BEGIN Items

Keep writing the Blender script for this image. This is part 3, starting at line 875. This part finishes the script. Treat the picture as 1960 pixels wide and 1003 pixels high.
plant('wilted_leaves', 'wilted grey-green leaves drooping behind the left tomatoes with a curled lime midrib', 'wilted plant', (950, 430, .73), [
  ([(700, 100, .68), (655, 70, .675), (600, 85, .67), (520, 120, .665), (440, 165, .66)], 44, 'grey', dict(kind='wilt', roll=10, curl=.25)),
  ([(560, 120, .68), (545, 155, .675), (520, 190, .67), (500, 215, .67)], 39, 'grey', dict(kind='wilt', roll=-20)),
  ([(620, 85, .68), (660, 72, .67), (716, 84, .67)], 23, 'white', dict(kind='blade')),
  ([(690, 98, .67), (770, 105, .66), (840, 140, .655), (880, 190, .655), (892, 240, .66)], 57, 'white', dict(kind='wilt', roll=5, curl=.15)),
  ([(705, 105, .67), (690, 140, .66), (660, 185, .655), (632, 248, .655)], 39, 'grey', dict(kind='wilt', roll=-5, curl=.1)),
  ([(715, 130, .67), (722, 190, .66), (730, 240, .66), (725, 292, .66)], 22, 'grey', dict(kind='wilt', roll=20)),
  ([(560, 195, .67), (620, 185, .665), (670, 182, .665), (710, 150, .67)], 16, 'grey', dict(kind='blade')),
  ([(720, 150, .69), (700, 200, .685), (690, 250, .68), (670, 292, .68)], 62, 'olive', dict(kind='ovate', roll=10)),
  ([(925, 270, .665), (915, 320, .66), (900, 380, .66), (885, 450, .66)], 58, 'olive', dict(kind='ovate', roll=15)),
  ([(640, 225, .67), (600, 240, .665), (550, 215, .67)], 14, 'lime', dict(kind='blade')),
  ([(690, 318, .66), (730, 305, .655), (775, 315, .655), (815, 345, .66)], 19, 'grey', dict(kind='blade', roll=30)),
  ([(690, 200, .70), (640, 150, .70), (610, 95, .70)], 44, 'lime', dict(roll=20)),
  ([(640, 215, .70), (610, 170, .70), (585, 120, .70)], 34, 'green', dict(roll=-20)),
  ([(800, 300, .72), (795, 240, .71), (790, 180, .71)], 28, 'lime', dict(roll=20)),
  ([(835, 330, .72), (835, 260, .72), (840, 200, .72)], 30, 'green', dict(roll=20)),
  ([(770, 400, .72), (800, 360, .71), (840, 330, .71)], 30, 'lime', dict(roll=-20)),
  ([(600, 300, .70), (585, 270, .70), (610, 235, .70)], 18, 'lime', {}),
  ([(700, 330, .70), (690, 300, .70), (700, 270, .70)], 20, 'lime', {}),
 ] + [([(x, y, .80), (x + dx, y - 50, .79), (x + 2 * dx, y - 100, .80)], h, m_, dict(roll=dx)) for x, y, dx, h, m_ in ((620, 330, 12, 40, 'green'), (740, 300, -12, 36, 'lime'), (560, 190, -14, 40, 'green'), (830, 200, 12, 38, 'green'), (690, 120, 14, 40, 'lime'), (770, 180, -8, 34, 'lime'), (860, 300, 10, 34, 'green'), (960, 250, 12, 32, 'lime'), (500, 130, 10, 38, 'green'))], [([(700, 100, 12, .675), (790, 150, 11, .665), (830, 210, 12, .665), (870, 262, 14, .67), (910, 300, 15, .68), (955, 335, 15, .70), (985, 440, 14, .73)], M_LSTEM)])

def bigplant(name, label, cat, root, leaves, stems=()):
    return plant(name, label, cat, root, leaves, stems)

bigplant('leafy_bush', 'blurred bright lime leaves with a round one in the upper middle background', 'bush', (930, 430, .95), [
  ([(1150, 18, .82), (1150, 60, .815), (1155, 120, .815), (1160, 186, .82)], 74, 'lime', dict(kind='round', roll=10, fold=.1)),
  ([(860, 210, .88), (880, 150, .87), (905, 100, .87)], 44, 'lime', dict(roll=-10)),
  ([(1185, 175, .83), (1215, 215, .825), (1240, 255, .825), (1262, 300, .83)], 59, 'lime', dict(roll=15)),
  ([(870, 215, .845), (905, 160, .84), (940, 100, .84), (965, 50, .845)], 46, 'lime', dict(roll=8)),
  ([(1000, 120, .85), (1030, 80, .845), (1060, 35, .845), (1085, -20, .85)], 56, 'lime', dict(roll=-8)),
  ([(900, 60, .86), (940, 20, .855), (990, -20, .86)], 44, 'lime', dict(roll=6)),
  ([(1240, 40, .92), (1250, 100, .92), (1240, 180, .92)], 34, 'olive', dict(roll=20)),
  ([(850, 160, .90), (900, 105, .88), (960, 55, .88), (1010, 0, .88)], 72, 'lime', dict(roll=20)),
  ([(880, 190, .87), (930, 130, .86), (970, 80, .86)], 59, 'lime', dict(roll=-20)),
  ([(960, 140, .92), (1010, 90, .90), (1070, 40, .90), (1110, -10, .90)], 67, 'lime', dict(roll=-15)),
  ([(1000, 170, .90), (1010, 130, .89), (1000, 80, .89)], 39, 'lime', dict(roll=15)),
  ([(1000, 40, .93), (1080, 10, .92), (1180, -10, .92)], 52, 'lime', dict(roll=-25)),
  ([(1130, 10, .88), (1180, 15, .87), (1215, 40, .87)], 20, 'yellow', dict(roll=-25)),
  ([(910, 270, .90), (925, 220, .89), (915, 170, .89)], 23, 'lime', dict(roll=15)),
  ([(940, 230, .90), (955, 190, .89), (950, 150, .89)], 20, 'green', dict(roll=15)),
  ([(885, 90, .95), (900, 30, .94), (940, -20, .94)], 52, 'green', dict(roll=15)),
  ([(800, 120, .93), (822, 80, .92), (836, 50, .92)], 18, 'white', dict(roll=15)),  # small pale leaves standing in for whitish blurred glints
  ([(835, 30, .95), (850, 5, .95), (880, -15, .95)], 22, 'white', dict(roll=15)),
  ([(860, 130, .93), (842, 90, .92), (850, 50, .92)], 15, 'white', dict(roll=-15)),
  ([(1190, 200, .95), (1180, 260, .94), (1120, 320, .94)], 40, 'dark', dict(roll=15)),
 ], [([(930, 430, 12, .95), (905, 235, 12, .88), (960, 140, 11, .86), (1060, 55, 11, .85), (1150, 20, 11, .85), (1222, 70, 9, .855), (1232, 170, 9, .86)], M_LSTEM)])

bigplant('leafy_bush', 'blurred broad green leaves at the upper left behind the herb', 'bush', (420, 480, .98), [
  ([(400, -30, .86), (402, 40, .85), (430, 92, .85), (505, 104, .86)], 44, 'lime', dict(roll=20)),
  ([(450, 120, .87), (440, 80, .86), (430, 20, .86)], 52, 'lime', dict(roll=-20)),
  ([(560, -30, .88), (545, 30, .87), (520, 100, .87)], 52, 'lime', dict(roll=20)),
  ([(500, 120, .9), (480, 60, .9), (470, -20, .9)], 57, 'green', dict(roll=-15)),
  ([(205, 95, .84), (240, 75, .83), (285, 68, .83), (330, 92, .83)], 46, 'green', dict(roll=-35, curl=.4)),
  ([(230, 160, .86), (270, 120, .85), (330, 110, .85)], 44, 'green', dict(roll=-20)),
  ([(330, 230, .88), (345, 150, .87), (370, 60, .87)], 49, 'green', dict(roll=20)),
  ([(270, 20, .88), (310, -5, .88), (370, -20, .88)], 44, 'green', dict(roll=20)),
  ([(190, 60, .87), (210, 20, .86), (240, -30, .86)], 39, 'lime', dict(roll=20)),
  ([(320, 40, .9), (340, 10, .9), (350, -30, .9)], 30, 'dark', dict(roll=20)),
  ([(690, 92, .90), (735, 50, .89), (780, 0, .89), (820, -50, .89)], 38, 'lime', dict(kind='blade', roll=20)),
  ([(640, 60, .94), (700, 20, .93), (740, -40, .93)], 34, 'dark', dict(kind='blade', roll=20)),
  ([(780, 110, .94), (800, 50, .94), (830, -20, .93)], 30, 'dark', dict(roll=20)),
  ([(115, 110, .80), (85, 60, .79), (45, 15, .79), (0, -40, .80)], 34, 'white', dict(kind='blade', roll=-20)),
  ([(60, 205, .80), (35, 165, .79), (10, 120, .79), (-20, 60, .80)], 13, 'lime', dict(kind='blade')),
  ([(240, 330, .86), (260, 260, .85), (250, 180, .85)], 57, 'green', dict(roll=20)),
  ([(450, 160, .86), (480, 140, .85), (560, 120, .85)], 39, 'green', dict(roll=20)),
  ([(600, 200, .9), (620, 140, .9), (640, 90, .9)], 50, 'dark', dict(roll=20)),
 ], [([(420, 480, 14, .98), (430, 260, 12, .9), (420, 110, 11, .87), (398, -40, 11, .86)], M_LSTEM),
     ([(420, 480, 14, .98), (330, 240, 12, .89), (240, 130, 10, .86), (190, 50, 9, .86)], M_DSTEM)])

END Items
BEGIN Items

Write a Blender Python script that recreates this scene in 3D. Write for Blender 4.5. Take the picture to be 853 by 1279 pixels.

END Items

● **What needs to be done**
Identify each line in the records above that contains the word "Blender", and copy it out in full.

● **Exercise output**
Keep writing the Blender script for this image. This is part 3, starting at line 875. This part finishes the script. Treat the picture as 1960 pixels wide and 1003 pixels high.
Write a Blender Python script that recreates this scene in 3D. Write for Blender 4.5. Take the picture to be 853 by 1279 pixels.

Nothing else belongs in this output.